Salesforce (CRM 3.27%) is one of the iconic Silicon Valley stocks that dominated the market for much of the last two decades, essentially creating the software-as-a-service (SAAS) category and giving shareholders a 3,500% return since its public debut in 2004.

Salesforce's blue-chip status was made official when it was added as a component of the 30-stock Dow Jones Industrial Average in 2020, in what looked like a promising starting point for another decade of stock market dominance. But over the past year, the market hasn't been quite as kind to the specialist in customer-relationship management software, with share prices down 50% from their 52-week high. With the stock's valuation cut in half, this long-term winner finds itself in unfamiliar territory.

But the sell-off could be a buying opportunity before another fruitful decade ahead. Here are five reasons why Salesforce looks like an attractive investment at these levels.

A person using a tablet at work.

Image source: Getty Images.

1. Salesforce stock looks like a better value than ever

With a forward price-to-earnings (P/E) valuation of 27, Salesforce doesn't look like a typical value stock. But its current valuation was low enough to attract investment from hedge fund specialist Starboard Value, a noted value investor.

Software investors and analysts often value high-growth software and SAAS stocks using a price-to-sales (P/S) multiple, and Salesforce's P/S of 5 does not look prohibitive. I've always considered a P/S of 10 to 15 to be acceptable for a high-growth software stock, and Salesforce is now well below that range. Furthermore, the P/S of 5 is cheap relative to the company's historical valuation. In fact, this is its lowest P/S since the financial crisis in 2008, long before it was the software giant it is today.

2. An activist can help highlight a stock's value

Prominent investment adviser Starboard Value recently took a large stake in the company. Starboard is also an activist investor, and it gained some notoriety for its successful investment in Darden Restaurants.
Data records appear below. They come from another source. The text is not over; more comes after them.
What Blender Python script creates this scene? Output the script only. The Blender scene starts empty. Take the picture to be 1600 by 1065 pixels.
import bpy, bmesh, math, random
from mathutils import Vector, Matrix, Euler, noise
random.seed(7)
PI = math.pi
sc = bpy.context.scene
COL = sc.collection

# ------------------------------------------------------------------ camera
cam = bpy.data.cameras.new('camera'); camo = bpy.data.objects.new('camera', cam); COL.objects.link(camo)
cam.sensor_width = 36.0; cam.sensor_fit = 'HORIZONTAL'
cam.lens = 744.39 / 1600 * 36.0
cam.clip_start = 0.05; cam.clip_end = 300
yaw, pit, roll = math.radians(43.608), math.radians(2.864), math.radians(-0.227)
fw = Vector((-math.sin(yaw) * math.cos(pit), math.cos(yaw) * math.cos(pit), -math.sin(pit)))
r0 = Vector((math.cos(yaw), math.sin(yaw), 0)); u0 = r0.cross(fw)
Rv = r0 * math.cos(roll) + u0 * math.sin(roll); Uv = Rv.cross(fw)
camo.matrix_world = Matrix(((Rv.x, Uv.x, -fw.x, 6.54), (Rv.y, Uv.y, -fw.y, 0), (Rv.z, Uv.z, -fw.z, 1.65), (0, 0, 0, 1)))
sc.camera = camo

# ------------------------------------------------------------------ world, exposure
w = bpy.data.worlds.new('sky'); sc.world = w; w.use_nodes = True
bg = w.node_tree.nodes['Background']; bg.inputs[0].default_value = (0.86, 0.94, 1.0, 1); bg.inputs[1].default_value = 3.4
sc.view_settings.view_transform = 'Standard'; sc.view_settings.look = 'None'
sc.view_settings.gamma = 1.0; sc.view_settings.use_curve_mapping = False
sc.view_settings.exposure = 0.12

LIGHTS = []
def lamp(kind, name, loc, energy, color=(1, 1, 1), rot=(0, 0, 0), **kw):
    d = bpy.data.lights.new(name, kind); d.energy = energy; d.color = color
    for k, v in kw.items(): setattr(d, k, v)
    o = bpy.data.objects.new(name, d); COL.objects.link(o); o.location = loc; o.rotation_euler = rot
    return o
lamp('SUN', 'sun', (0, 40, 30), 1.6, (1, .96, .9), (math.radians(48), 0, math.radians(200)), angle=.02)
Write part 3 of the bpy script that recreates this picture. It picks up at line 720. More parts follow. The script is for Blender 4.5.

Starboard founder Jeff Smith says he sees Salesforce as a significant opportunity and that he'd like to remain a long-term investor. He believes the company could improve its margins and says that it has the scale to achieve better profitability than peers that it is currently lagging in this area.

Salesforce is a large company with a powerful co-CEO in Marc Benioff (Bret Taylor is the other co-CEO), so there's no guarantee Smith will get the changes he wants. But at a minimum, his presence should help to bring focus to these goals and can highlight the company's appeal as a value opportunity.   

3. Salesforce's product is sticky

Salesforce's software is crucial to the way that large companies do business today because its Sales Cloud increases sales-representative productivity and thus drives revenue.

This makes customers unlikely to cut Salesforce to save costs, even in a recessionary environment. Starboard's Smith noted this, saying that "Salesforce is ingrained in the fabric of so many companies and has become so important in the way they operate and conduct businesses." This is borne out by the fact that net revenue retention has remained stable at roughly 90% over the past two decades. 

Over 150,000 companies use Salesforce today, and it has 17 million Trailblazers -- people who are trained on its products. The company is like an economy unto itself. The market intelligence firm IDC forecasts that by 2026, the Salesforce ecosystem will create 9.3 million new jobs and create $1.6 trillion in new business revenue worldwide. 

4. Salesforce is getting serious about returns to shareholders

Salesforce has been an acquisitive company over the years, something that can make some investors nervous during a tighter economy. But co-CEO Taylor reassured the market that it won't make any value-destructive acquisitions, saying that he found a great company to buy: Salesforce itself, through a new $10 billion share-repurchase authorization.

This is the first time that Salesforce will be buying back stock. Share buybacks are a signal of confidence and can be beneficial to shareholders because they reduce the number of shares outstanding and increase earnings per share over time. Furthermore, they can indicate that management thinks its stock is undervalued. Ultimately, initiating this share repurchase program is like saying that it is serious about creating value for shareholders.

5. Salesforce has a winning track record 

No matter what happens, businesses are still prioritizing digital transformation, and as the world's No. 1 provider of customer relationship management software by market share, Salesforce will continue to benefit from this secular trend.

The company has a goal of getting to $50 billion in revenue by 2026, which would be almost double current levels. Salesforce has an Ironman streak of increasing revenue for 73 quarters in a row, so its track record gives credence to management's ability to hit this ambitious target.

If Salesforce can do that, the stock should be worth considerably more in several years, regardless of what happens next month or next quarter.